Anyway, even if this bottleneck calculator was accurate (and it's not, at least when it comes to modern titles paired with low core-count CPUs), the i5-2500k is a Sandy Bridge part that lacks AVX2. I'm doubtful it will run Starfield at all...not in the sense the game will be a slideshow on it, but that it will refuse to launch or just crash upon launching.
 
The fact that turning off Windows Defender is even perceptible should be a huge hint that four logical cores is no longer enough.
Windows Defender is malware. It doesn't matter how many cores you have, it will kill performance as it rolls through your RAM pretending to do something useful while it harvests your data collects telemetry to send to Microsoft. Should be one of the first things disabled on a new install.
 
Windows Defender is malware. It doesn't matter how many cores you have, it will kill performance as it rolls through your RAM pretending to do something useful while it harvests your data collects telemetry to send to Microsoft. Should be one of the first things disabled on a new install.
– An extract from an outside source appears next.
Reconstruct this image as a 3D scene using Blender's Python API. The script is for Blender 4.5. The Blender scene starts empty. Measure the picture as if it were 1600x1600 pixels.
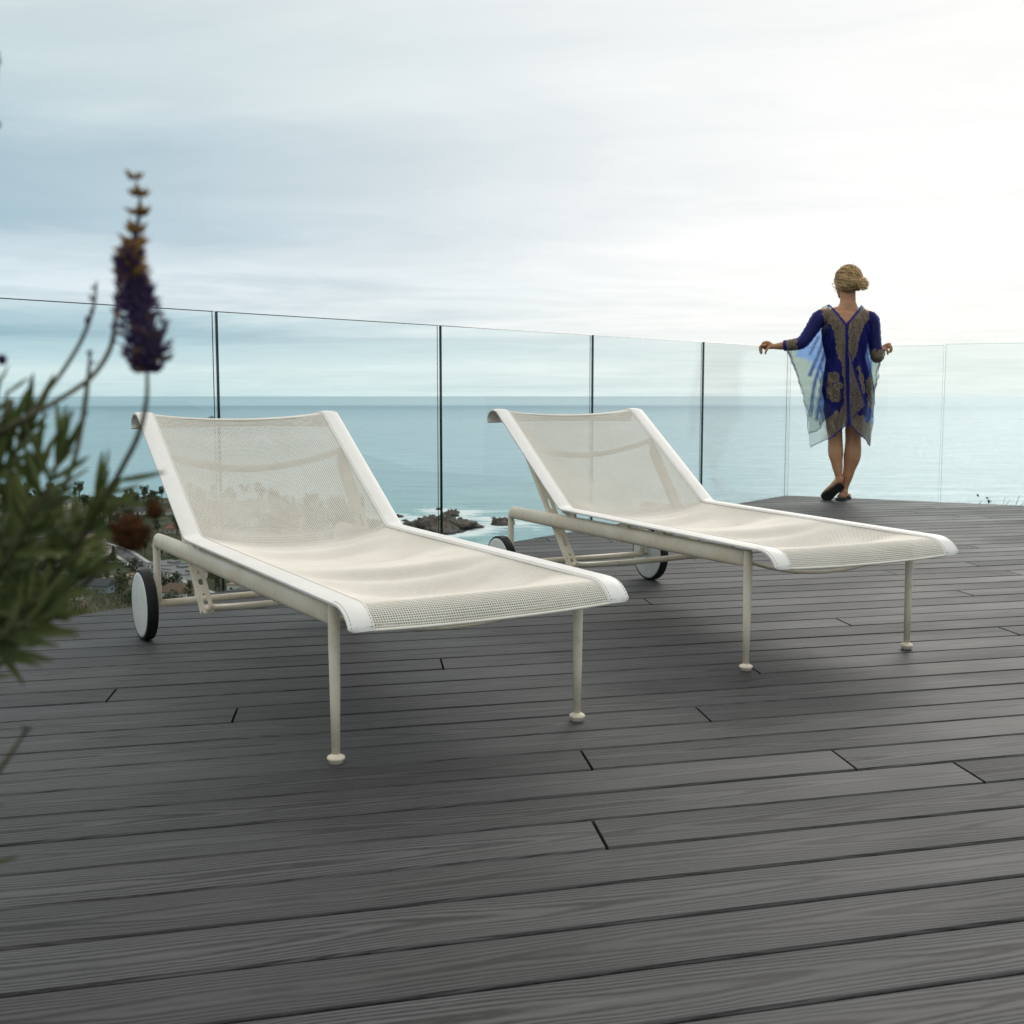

Defender does reasonably well in third party tests, well enough that I probably wouldn't bother with a different persistent AV on Windows systems. The bulk of it's privacy issues (and some of it's effectiveness) can be mitigated by disabling sample submission and Smart Screen. If one desires more privacy, then that pretty much rules out effective real-time AV, which most consumers probably shouldn't be without.

I've never seen it kill performance on any system I've used it on, though I've never used it on anything slower than an i7-6800K. It's functionally transparent on the systems I currently have it running on (a 3950X with 128GiB of DDR4-3400 and a 5800X with 32GiB of DDR4-3800, which are both running Windows 10 22H2) vs. my other gaming capable Windows (Server 2016 and 2022) systems that it's never even been installed, let alone enabled, on (an i7-5820K and a 5800X3D). I'm sure I could bench small differences in app startup times and the like, but the hit from it certainly isn't obtrusive. Actively running a scan impacts performance, but that shouldn't be happening while doing anything heavy, and applies to any AV.

There was a bug not long ago where Defender's real-time monitoring would hog a bunch of performance counters on 8th through 11th gen Intel CPUs, causing increased overhead. Not sure if that's been fixed or not, but the only Intel processors I still have from these generations are laptops running Linux.